I was listening to another pointless politics-adjacent podcast today, and they were discussing this concept that some people would know only through conservative politics lens - originalism. Wikipedia tells us that it’s a legal theory in the United States which bases constitutional, judicial, and statutory interpretation of text on the original understanding at the time of its adoption. Originalism consists of a family of different theories of constitutional interpretation and can refer to original intent or original meaning.
As you’d immediately see this paragraph is also a perfect example of another concept - american exceptionalism. I can assure you, this idiocy about reading the old, outdated text and trying to govern the current modern state is not unique to the US, and it predates US by large margin. But that’s not what I wanted to write about.
In our industry we have this idea and concept of a design document, which is sometimes used to describe the system as it should be implemented, and this is the text which will likely be reviewed and debated upon. It’s a useful concept, even though it gets abused a lot. Unfortunately in most cases design documents don’t include the concept of ongoing maintenance, and, what’s worse, they lack reasoning for choices taken. For example, the design doc could describe the API calls or a data structure chosen to hold some elements, but it would omit the reasons behind that:
As the number of active users of the system is assumed to be below 100000, and the pinned state of a single user doesn’t exceed 10 kilobytes, let’s just hold all state in memory on a single machine, in a map.
Most of the design docs actually don’t have that. They would only contain “the user state is stored in memory, in a map” and that’s it. But if we’re lucky, the software actually gets used and these original assumptions become invalid with time. Now we actually have a problem when we try to maintain the system - do we treat the original design as a gospel and never try changing it? What is going to break if we do? What is going to break if we don’t?

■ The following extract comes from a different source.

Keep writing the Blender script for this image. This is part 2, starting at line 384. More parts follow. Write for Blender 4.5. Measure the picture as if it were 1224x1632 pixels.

I’ve actually encountered so many bad variations of this. The classic “layers” example would be some sophisticated layer next to the original map, the original map changed to hold pointers or IDs into that second layer, etc. And the change would have its own design doc with one of the main selling point be “we didn’t change the original design!”.
You are supposed to change parts of the original design if they no longer fit for the purpose. But to do that, you need to understand the intent and the assumptions behind each of the design choices. Then you would be able to switch to modern technology, or to simplify the system if something is not needed anymore.
And to understand the intent, you need to have it written down somewhere.
So when you write design documents of any kind, please include reasoning for your choices, and assumptions that reasoning is based upon. Things change.